>> start Information provided

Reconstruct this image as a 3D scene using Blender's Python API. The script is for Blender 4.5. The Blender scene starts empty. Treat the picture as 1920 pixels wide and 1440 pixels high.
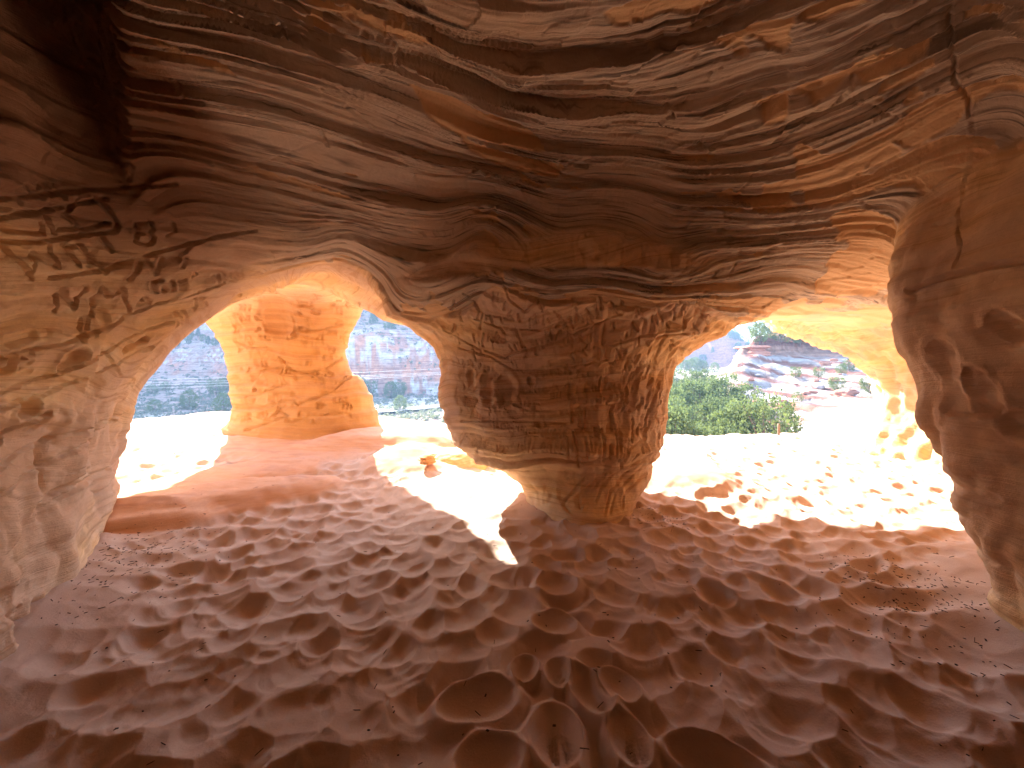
import bpy, math, random, time
import numpy as np
from mathutils import Vector
T0 = time.time()
def log(m): print('%.1fs %s' % (time.time() - T0, m))

# ------------------------------------------------------------------ camera, world, sun, exposure
scene = bpy.context.scene
EYE = 1.35; F0 = 720.0; HY = 690.0            # eye height, focal length and horizon row measured on the 1920 px photograph
cam_d = bpy.data.cameras.new('camera'); cam = bpy.data.objects.new('camera', cam_d)
scene.collection.objects.link(cam); scene.camera = cam
cam_d.sensor_width = 36.0; cam_d.lens = 36.0 * F0 / 1920.0
cam_d.shift_y = (HY - 720.0) / 1920.0
cam_d.clip_start = 0.02; cam_d.clip_end = 3000.0
cam.location = (0, 0, EYE); cam.rotation_euler = (math.radians(90), 0, 0)

SUN_AZ = 32.0; SUN_EL = 32.0                   # degrees left of the view direction, degrees up
sa, se = math.radians(SUN_AZ), math.radians(SUN_EL)
sun_dir = Vector((-math.sin(sa) * math.cos(se), math.cos(sa) * math.cos(se), math.sin(se)))
world = bpy.data.worlds.new('World'); scene.world = world; world.use_nodes = True
wn = world.node_tree; wn.nodes.clear()
sky = wn.nodes.new('ShaderNodeTexSky'); sky.sky_type = 'NISHITA'; sky.sun_disc = False
sky.sun_elevation = se; sky.sun_rotation = -sa; sky.air_density = 1.0; sky.dust_density = 1.2; sky.ozone_density = 1.2
bg = wn.nodes.new('ShaderNodeBackground'); bg.inputs['Strength'].default_value = 0.15
wo = wn.nodes.new('ShaderNodeOutputWorld')
wn.links.new(sky.outputs[0], bg.inputs[0]); wn.links.new(bg.outputs[0], wo.inputs[0])
sun_l = bpy.data.lights.new('sun', 'SUN'); sun_l.energy = 5.0; sun_l.angle = math.radians(0.53); sun_l.color = (1.0, 0.955, 0.90)
sun = bpy.data.objects.new('sun', sun_l); scene.collection.objects.link(sun)
sun.rotation_euler = sun_dir.to_track_quat('Z', 'Y').to_euler(); sun.location = (-20, 20, 40)
vs = scene.view_settings; vs.view_transform = 'Standard'; vs.look = 'None'; vs.exposure = 3.05; vs.gamma = 1.0
cy = scene.cycles; cy.max_bounces = 14; cy.diffuse_bounces = 12; cy.glossy_bounces = 2; cy.transmission_bounces = 2
cy.caustics_reflective = False; cy.caustics_refractive = False; cy.sample_clamp_indirect = 8.0
cy.use_denoising = True; cy.use_adaptive_sampling = True

# ------------------------------------------------------------------ numpy helpers
f32 = np.float32
def hash_table(seed, n=64):
    return np.random.RandomState(seed).uniform(-1, 1, (n, n, n)).astype(f32).ravel()
_tabs = [hash_table(s) for s in (3, 5, 7)]
def noise3(x, y, z, seed=0):
    """smooth value noise, period 64, -1..1"""
    tab = _tabs[seed % 3]; o = seed * 17.31
    x = np.asarray(x, f32) + f32(o); y = np.asarray(y, f32) + f32(o * 1.7); z = np.asarray(z, f32) + f32(o * 2.3)
    xf = np.floor(x); yf = np.floor(y); zf = np.floor(z)
    u = x - xf; v = y - yf; w = z - zf
    u = u * u * (3 - 2 * u); v = v * v * (3 - 2 * v); w = w * w * (3 - 2 * w)
    xi = xf.astype(np.int32) & 63; yi = yf.astype(np.int32) & 63; zi = zf.astype(np.int32) & 63
    x1 = (xi + 1) & 63; y1 = ((yi + 1) & 63) * 64; z1 = ((zi + 1) & 63) * 4096; y0 = yi * 64; z0 = zi * 4096
    def L(a, b, t): return a + (b - a) * t
    c0 = L(L(tab[z0 + y0 + xi], tab[z0 + y0 + x1], u), L(tab[z0 + y1 + xi], tab[z0 + y1 + x1], u), v)
    c1 = L(L(tab[z1 + y0 + xi], tab[z1 + y0 + x1], u), L(tab[z1 + y1 + xi], tab[z1 + y1 + x1], u), v)
    return L(c0, c1, w)
def fbm(x, y, z, oct=4, seed=0, gain=0.5, lac=2.03):
    a = 1.0; s = 0; t = 0
    for i in range(oct):
        s = s + a * noise3(x, y, z, seed + i); t += a
        x = x * lac; y = y * lac; z = z * lac; a *= gain
    return s / t
def sstep(a, b, x):
    t = np.clip((x - a) / (b - a), 0, 1); return t * t * (3 - 2 * t)
def smin(a, b, k):
    h = np.clip(k - np.abs(a - b), 0, None) / k
    return np.minimum(a, b) - h * h * (k * 0.25)
def smax(a, b, k): return -smin(-a, -b, k)
def unproj(px, py, d): return ((px - 960.0) / F0 * d, d, EYE + (HY - py) / F0 * d)
def tps_fit(P, V, reg=1e-4):
    P = np.asarray(P, float); V = np.asarray(V, float); n = len(P)
    def U(r2): return 0.5 * r2 * np.log(r2 + 1e-9)
    r2 = ((P[:, None] - P[None]) ** 2).sum(-1)
    A = np.zeros((n + 3, n + 3)); A[:n, :n] = U(r2) + reg * np.eye(n); A[:n, n] = 1; A[:n, n + 1:] = P; A[n, :n] = 1; A[n + 1:, :n] = P.T
    w = np.linalg.solve(A, np.concatenate([V, np.zeros(3)]))
    def ev(x, y):
        sh = np.shape(x); x = np.ravel(x); y = np.ravel(y); out = w[n] + w[n + 1] * x + w[n + 2] * y
        for i in range(n): out = out + w[i] * U((x - P[i, 0]) ** 2 + (y - P[i, 1]) ** 2)
        return out.reshape(sh)
    return ev
def blur(a, n):
    for _ in range(n):
        a = np.pad(a, 1, mode='edge'); a = (a[:-2] + 2 * a[1:-1] + a[2:]) / 4; a = (a[:, :-2] + 2 * a[:, 1:-1] + a[:, 2:]) / 4
    return a
def poly_sd(px, py, poly):
    d = np.full(px.shape, 1e9); ins = np.zeros(px.shape, bool); n = len(poly)
    for i in range(n):
        ax, ay = poly[i]; bx, by = poly[(i + 1) % n]; ex, ey = bx - ax, by - ay
        wx, wy = px - ax, py - ay; t = np.clip((wx * ex + wy * ey) / (ex * ex + ey * ey), 0, 1)
        d = np.minimum(d, (wx - ex * t) ** 2 + (wy - ey * t) ** 2)
        c = ((ay <= py) & (by > py)) | ((by <= py) & (ay > py))
        with np.errstate(divide='ignore', invalid='ignore'):
            xx = ax + (py - ay) / (by - ay if by != ay else 1e-9) * (bx - ax)
        ins ^= c & (px < xx)
    d = np.sqrt(d); return np.where(ins, -d, d)

# ------------------------------------------------------------------ the cave: plan shapes on a grid
GX0, GY0, GS = -10.0, -7.0, 0.04
gx = np.arange(GX0, 10.001, GS); gy = np.arange(GY0, 12.001, GS)
GXX, GYY = np.meshgrid(gx, gy)
ceil_pts = [(0,0,2.9),(0,.7,2.8),(0,1.4,2.72),(0,1.9,2.74),(0,2.4,2.64),(0,2.9,2.46),(0,3.3,2.27),(0.1,3.9,2.12),(0.2,4.6,2.04),(.5,6,2.1),
    (-1,1.4,2.72),(-1,2.4,2.66),(-1.2,3.3,2.36),(-1.4,4.1,2.24),(-1.9,4.4,2.28),(-2.6,5.5,2.5),(-3.6,7,2.6),(-4.8,5,2.35),(-5,7,2.35),(-1.75,5.3,1.98),(-1.2,4.9,1.93),
    (1,1.4,2.72),(1,2.4,2.62),(1.3,3.3,2.22),(2,3.2,2.16),(2.8,3.2,2.06),(3.4,4.6,2.0),(4,6,2.08),(2.6,6,2.08),(5.5,6,2.1),(1.8,4.6,2.02),
    (0,-2,2.9),(0,-4,2.7),(-1.3,0,2.9),(-2.3,.2,3.1),(-2.6,1.0,3.0),(-1.5,1.6,2.72),(-1.9,2.2,2.5),(-2.2,3.2,2.36),(2,0,2.7),(2,1.4,2.55),(2.2,2.2,2.35),(-7,0,2.6),(7,0,2.4),(-7,6,2.3),(8,6,2.2),(0,9,2.3)]
Cg = tps_fit([(a, b) for a, b, c in ceil_pts], [c for a, b, c in ceil_pts], 2e-3)(GXX, GYY)
Cg = Cg + .5 * (lambda a, b, c: a * b * c)(sstep(0, .22, -.95 * np.maximum(GYY, .4) - GXX - .1), sstep(2.35, 1.95, GYY), sstep(-2.0, -1.0, GYY))
R_poly = [(-8.5,-6.5),(-8.5,2.8),(-5.3,3.4),(-4.55,4.3),(-4.4,5.8),(-4.7,6.7),(-4.4,7.1),(-3.6,7.1),(-3.2,6.8),(-2.75,6.5),(-2.05,6.0),(-1.45,5.65),(-.8,5.9),(0,6.5),(.6,6.8),(1.2,6.5),(2.0,6.35),(5.1,6.3),(5.9,6.5),(6.7,7.3),(8.6,9.2),(9.5,9.5),(9.5,-6.5)]
WL_poly = [(-2.0,-3.6),(-2.05,.5),(-2.25,1.65),(-2.75,2.45),(-3.2,3.05),(-3.6,3.5),(-5,3.7),(-7.5,2.4),(-8.5,-6.5),(8.5,-6.5),(8.5,-4.2),(0,-4.4)]
WR_poly = [(3.6,-6),(2.8,.3),(2.52,1.5),(2.5,1.97),(3.3,2.55),(4.0,3.0),(5,3.3),(8.5,3.4),(9,-6)]
WF_poly = [(6.1,6.5),(6.2,5.6),(6.35,4.7),(9.5,4.2),(9.5,10),(8.6,9.0),(6.85,7.3)]
def gsd(poly, n=14): return blur(poly_sd(GXX, GYY, poly), n)
GRID = np.stack([Cg, gsd(R_poly, 30), gsd(WL_poly), gsd(WR_poly), gsd(WF_poly)], -1).astype(f32)
NGX = len(gx)
GRF = GRID.reshape(-1, GRID.shape[-1])
def glook(x, y, chans=slice(None)):
    u = np.clip((x - GX0) / GS, 0, len(gx) - 1.001).astype(f32); v = np.clip((y - GY0) / GS, 0, len(gy) - 1.001).astype(f32)
    ui = u.astype(np.int32); vi = v.astype(np.int32); u = (u - ui)[..., None]; v = (v - vi)[..., None]; i = vi * NGX + ui
    g = GRF[:, chans]
    return (g[i] * (1 - u) + g[i + 1] * u) * (1 - v) + (g[i + NGX] * (1 - u) + g[i + NGX + 1] * u) * v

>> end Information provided

== Work to be completed ==
Up to and including the line with "def log(m): print('%.1fs", copy the data above from its first line. Skip pictures.

== Answer for this exercise ==
Reconstruct this image as a 3D scene using Blender's Python API. The script is for Blender 4.5. The Blender scene starts empty. Treat the picture as 1920 pixels wide and 1440 pixels high.
import bpy, math, random, time
import numpy as np
from mathutils import Vector
T0 = time.time()
def log(m): print('%.1fs %s' % (time.time() - T0, m))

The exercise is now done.